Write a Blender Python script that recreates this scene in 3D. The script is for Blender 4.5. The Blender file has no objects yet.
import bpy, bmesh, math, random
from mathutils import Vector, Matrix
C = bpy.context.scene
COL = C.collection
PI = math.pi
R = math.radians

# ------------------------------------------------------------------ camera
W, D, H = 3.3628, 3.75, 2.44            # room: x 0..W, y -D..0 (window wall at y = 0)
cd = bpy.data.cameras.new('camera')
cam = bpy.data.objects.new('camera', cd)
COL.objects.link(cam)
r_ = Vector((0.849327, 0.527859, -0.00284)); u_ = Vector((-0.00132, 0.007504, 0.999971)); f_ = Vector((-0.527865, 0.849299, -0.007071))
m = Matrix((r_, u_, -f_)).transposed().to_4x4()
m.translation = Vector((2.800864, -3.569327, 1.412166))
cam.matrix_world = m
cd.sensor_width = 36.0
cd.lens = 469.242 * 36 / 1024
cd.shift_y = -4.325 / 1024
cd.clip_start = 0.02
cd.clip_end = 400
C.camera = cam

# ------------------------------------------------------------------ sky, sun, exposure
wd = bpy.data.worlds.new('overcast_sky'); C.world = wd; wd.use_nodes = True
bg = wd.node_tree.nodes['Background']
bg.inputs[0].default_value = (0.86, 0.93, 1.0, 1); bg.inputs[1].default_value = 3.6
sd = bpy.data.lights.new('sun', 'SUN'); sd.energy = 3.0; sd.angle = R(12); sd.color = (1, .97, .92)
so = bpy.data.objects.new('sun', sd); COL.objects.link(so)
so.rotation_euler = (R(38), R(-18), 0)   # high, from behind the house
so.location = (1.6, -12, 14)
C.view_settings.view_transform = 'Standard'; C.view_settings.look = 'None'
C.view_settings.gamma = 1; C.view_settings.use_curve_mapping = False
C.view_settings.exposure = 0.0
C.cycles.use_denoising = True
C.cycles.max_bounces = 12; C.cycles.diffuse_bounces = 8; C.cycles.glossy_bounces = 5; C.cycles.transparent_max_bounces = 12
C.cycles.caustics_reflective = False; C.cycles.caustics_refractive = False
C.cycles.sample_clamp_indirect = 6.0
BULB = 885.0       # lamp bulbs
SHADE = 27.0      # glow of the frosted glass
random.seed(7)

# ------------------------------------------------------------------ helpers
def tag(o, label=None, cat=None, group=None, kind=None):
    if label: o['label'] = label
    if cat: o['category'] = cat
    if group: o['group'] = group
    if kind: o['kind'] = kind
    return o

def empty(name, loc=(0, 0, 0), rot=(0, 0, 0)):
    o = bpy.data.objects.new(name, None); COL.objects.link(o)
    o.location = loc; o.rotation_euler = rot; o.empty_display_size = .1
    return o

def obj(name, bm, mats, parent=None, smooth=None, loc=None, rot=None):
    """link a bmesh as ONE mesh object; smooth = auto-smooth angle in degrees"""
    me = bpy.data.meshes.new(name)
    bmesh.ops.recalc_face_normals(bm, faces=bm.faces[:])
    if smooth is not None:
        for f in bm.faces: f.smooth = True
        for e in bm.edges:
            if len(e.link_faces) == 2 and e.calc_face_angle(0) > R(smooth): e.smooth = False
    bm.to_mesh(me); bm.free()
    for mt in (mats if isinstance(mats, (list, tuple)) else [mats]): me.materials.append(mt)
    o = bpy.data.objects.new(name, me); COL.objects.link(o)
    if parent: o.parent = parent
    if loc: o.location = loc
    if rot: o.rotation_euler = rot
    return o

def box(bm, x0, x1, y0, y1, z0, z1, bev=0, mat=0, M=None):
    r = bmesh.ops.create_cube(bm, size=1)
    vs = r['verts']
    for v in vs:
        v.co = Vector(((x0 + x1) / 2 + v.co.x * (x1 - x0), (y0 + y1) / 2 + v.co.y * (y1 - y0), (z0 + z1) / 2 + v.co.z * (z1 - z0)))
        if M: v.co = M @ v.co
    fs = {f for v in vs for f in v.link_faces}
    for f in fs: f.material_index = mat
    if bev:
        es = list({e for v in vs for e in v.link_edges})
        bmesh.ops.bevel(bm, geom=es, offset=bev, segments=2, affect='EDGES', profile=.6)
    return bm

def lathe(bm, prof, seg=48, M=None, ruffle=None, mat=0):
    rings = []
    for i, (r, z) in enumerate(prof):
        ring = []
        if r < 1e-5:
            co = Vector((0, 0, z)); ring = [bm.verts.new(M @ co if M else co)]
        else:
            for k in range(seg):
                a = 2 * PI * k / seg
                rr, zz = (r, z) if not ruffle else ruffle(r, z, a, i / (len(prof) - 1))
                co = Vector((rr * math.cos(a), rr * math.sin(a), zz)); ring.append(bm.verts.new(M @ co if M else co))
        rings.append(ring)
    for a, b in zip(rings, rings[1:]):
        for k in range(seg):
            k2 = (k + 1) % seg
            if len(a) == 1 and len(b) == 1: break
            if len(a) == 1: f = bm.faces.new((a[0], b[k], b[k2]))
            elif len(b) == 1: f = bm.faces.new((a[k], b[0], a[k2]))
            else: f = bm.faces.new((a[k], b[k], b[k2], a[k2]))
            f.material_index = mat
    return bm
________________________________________
• [Set problem]:
Copy out each line exactly.

• [Exercise response]:
Write a Blender Python script that recreates this scene in 3D. The script is for Blender 4.5. The Blender file has no objects yet.
import bpy, bmesh, math, random
from mathutils import Vector, Matrix
C = bpy.context.scene
COL = C.collection
PI = math.pi
R = math.radians

# ------------------------------------------------------------------ camera
W, D, H = 3.3628, 3.75, 2.44            # room: x 0..W, y -D..0 (window wall at y = 0)
cd = bpy.data.cameras.new('camera')
cam = bpy.data.objects.new('camera', cd)
COL.objects.link(cam)
r_ = Vector((0.849327, 0.527859, -0.00284)); u_ = Vector((-0.00132, 0.007504, 0.999971)); f_ = Vector((-0.527865, 0.849299, -0.007071))
m = Matrix((r_, u_, -f_)).transposed().to_4x4()
m.translation = Vector((2.800864, -3.569327, 1.412166))
cam.matrix_world = m
cd.sensor_width = 36.0
cd.lens = 469.242 * 36 / 1024
cd.shift_y = -4.325 / 1024
cd.clip_start = 0.02
cd.clip_end = 400
C.camera = cam

# ------------------------------------------------------------------ sky, sun, exposure
wd = bpy.data.worlds.new('overcast_sky'); C.world = wd; wd.use_nodes = True
bg = wd.node_tree.nodes['Background']
bg.inputs[0].default_value = (0.86, 0.93, 1.0, 1); bg.inputs[1].default_value = 3.6
sd = bpy.data.lights.new('sun', 'SUN'); sd.energy = 3.0; sd.angle = R(12); sd.color = (1, .97, .92)
so = bpy.data.objects.new('sun', sd); COL.objects.link(so)
so.rotation_euler = (R(38), R(-18), 0)   # high, from behind the house
so.location = (1.6, -12, 14)
C.view_settings.view_transform = 'Standard'; C.view_settings.look = 'None'
C.view_settings.gamma = 1; C.view_settings.use_curve_mapping = False
C.view_settings.exposure = 0.0
C.cycles.use_denoising = True
C.cycles.max_bounces = 12; C.cycles.diffuse_bounces = 8; C.cycles.glossy_bounces = 5; C.cycles.transparent_max_bounces = 12
C.cycles.caustics_reflective = False; C.cycles.caustics_refractive = False
C.cycles.sample_clamp_indirect = 6.0
BULB = 885.0       # lamp bulbs
SHADE = 27.0      # glow of the frosted glass
random.seed(7)

# ------------------------------------------------------------------ helpers
def tag(o, label=None, cat=None, group=None, kind=None):
    if label: o['label'] = label
    if cat: o['category'] = cat
    if group: o['group'] = group
    if kind: o['kind'] = kind
    return o

def empty(name, loc=(0, 0, 0), rot=(0, 0, 0)):
    o = bpy.data.objects.new(name, None); COL.objects.link(o)
    o.location = loc; o.rotation_euler = rot; o.empty_display_size = .1
    return o

def obj(name, bm, mats, parent=None, smooth=None, loc=None, rot=None):
    """link a bmesh as ONE mesh object; smooth = auto-smooth angle in degrees"""
    me = bpy.data.meshes.new(name)
    bmesh.ops.recalc_face_normals(bm, faces=bm.faces[:])
    if smooth is not None:
        for f in bm.faces: f.smooth = True
        for e in bm.edges:
            if len(e.link_faces) == 2 and e.calc_face_angle(0) > R(smooth): e.smooth = False
    bm.to_mesh(me); bm.free()
    for mt in (mats if isinstance(mats, (list, tuple)) else [mats]): me.materials.append(mt)
    o = bpy.data.objects.new(name, me); COL.objects.link(o)
    if parent: o.parent = parent
    if loc: o.location = loc
    if rot: o.rotation_euler = rot
    return o

def box(bm, x0, x1, y0, y1, z0, z1, bev=0, mat=0, M=None):
    r = bmesh.ops.create_cube(bm, size=1)
    vs = r['verts']
    for v in vs:
        v.co = Vector(((x0 + x1) / 2 + v.co.x * (x1 - x0), (y0 + y1) / 2 + v.co.y * (y1 - y0), (z0 + z1) / 2 + v.co.z * (z1 - z0)))
        if M: v.co = M @ v.co
    fs = {f for v in vs for f in v.link_faces}
    for f in fs: f.material_index = mat
    if bev:
        es = list({e for v in vs for e in v.link_edges})
        bmesh.ops.bevel(bm, geom=es, offset=bev, segments=2, affect='EDGES', profile=.6)
    return bm

def lathe(bm, prof, seg=48, M=None, ruffle=None, mat=0):
    rings = []
    for i, (r, z) in enumerate(prof):
        ring = []
        if r < 1e-5:
            co = Vector((0, 0, z)); ring = [bm.verts.new(M @ co if M else co)]
        else:
            for k in range(seg):
                a = 2 * PI * k / seg
                rr, zz = (r, z) if not ruffle else ruffle(r, z, a, i / (len(prof) - 1))
                co = Vector((rr * math.cos(a), rr * math.sin(a), zz)); ring.append(bm.verts.new(M @ co if M else co))
        rings.append(ring)
    for a, b in zip(rings, rings[1:]):
        for k in range(seg):
            k2 = (k + 1) % seg
            if len(a) == 1 and len(b) == 1: break
            if len(a) == 1: f = bm.faces.new((a[0], b[k], b[k2]))
            elif len(b) == 1: f = bm.faces.new((a[k], b[0], a[k2]))
            else: f = bm.faces.new((a[k], b[k], b[k2], a[k2]))
            f.material_index = mat
    return bm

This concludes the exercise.